Memories of a Nazi raid on Henleaze in 1941

My address at the time was Dorset Villas, Westbury on Trym, Bristol.

In our air shelter, constructed by my father in the coal house, was my mother, my sister Mary, my brother Phillip and neighbours Mrs Naish with her daughter Elizabeth.

I was 18 years of age and outside the house as a fire watcher. The night raids usually started between 7pm and 7.30pm most evenings.

I could hear a German plane circling overhead for some time, suddenly a flare was released on a parachute which rotated around and around lighting up the houses and gardens in the area as if it were daylight.

The flare and parachute passed overhead and landed in wasteland behind some houses in Eastfield, where my father kept his car in a rented garage.

All of a sudden, there was a dreadful screeching sound (as of an express train travelling at full speed through a small station) and a thunderous explosion as the bombs fell and I could hear a scream.

I dived for cover by the fence, I was standing on the corner of Cheriton Place and Eastfield.

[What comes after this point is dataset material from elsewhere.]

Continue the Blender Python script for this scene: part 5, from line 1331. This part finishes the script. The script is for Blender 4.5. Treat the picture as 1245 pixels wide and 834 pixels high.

Bricks, mortar and debris fell all around me. The worst effect was the choking dust which got into my lungs, resulting in nose bleeds for days on end and heavy catarrh.

The air cleared and I helped to open the entrance of an Anderson shelter upon which part of a house had collapsed. Inside there was a mother and child unharmed.

I decided to run home, almost falling over telephone wires across the path, to see if my mother and everybody else was alright in the shelter.

My mother was very upset to see my condition. I was virtually covered in brick and mortar dust and she did not want me to go out again.

The all-clear sounded and the family took a look around the house. Upstairs in my parents bedroom was a hole through the roof - you could see the night sky.

On the bed was a car sump which we found out later was part of a car a visitor had left outside of a house in Cheriton Place approximately 100 yards away. The visitor's body was recovered the next day.

In the next bedroom there was another large hole in the roof through which clumps of clay had smashed into books and furniture. My father came home the following day and he decided to take my mother, sister and brother to my Aunty Gladys and my Uncle Fred who lived in Bath.

I decided to remain in Bristol with my grandmother in Albert Villas, Cotham, Bristol to keep her company.